The crucial part above is the deleteCategoryWithPosts function. It calls the postsService.deletePost(post.id, false) method on every post from the category, marking it for deleting without flushing.

Then, we also mark the category for deleting with the this.deleteCategory method.

A the end of the deleteCategoryWithPosts function, we used entityManager.flush. Thanks to doing that, we removed all the posts and categories that we marked for deleting. If an error occurs at any point of the transaction, MikroORM automatically rolls back all of the changes.

Using categoryRepository.flush() would have the same effect as entityManager.flush and would delete both posts and categories. We can use entityManager.flush to put an emphasis on the fact that we make changes not only to the categories.

Thanks to the fact that we’ve used the debug mode in MikroORM, we can take a look at the logs:

[query] select “p0”.* from “post_entity” as “p0” left join “post_entity_categories” as “p1” on “p0″.”id” = “p1″.”post_entity_id” where “p1″.”category_id” = 6 [took 2 ms] [query] select “c0”.* from “category” as “c0” where “c0″.”id” = 6 limit 1 [took 1 ms] [query] begin [query] delete from “post_entity” where “id” in (36, 37, 38, 39, 40) [took 1 ms] [query] delete from “category” where “id” in (6) [took 0 ms] [query] commit

Above, we can see that removing posts and the category was performed in a single transaction.

Creating transactions explicitly

So far, we’ve been defining transactions implicitly.
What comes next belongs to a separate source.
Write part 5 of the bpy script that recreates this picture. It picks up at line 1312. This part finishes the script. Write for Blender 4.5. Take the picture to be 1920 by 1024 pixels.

If we want to be more verbose, we can do that explicitly.

1async deleteCategoryWithPosts(categoryId: number) {
2  const allPosts = await this.postsService.getPostsFromCategory(categoryId);
3  return this.entityManager.transactional(async () => {
4    for (const post of allPosts) {
5      await this.postsService.deletePost(post.id, false);
6    }
7    await this.deleteCategory(categoryId);
8  });
9}

When we use entityManager.transactional, MikroORM runs our callback inside a database transaction and flushes the changes at the end.

If we want to be even more explicit, we can manually begin, commit, and roll back a transaction.

1async deleteCategoryWithPosts(categoryId: number) {
2  const allPosts = await this.postsService.getPostsFromCategory(categoryId);
3 
4  const forkedEntityManager = this.entityManager.fork();
5  await forkedEntityManager.begin();
6 
7  try {
8    for (const post of allPosts) {
9      await this.postsService.deletePost(post.id, false);
10    }
11    await this.deleteCategory(categoryId);
12    await forkedEntityManager.commit();
13  } catch (error) {
14    forkedEntityManager.rollback();
15    throw error;
16  }
17  return this.entityManager.flush();
18}

The above is equivalent to the entityManager.transactional function. It forks the entity manager above to get a fresh entity manager with a new identity map.

Summary

In this article, we’ve gone through the idea of transactions and implemented them both through SQL and MikroORM. We’ve deleted a category and its post within a transaction. The above allowed us to prevent the posts from being deleted without removing the category. Thanks to doing that, we’ve dealt with the danger of losing the integrity of our database.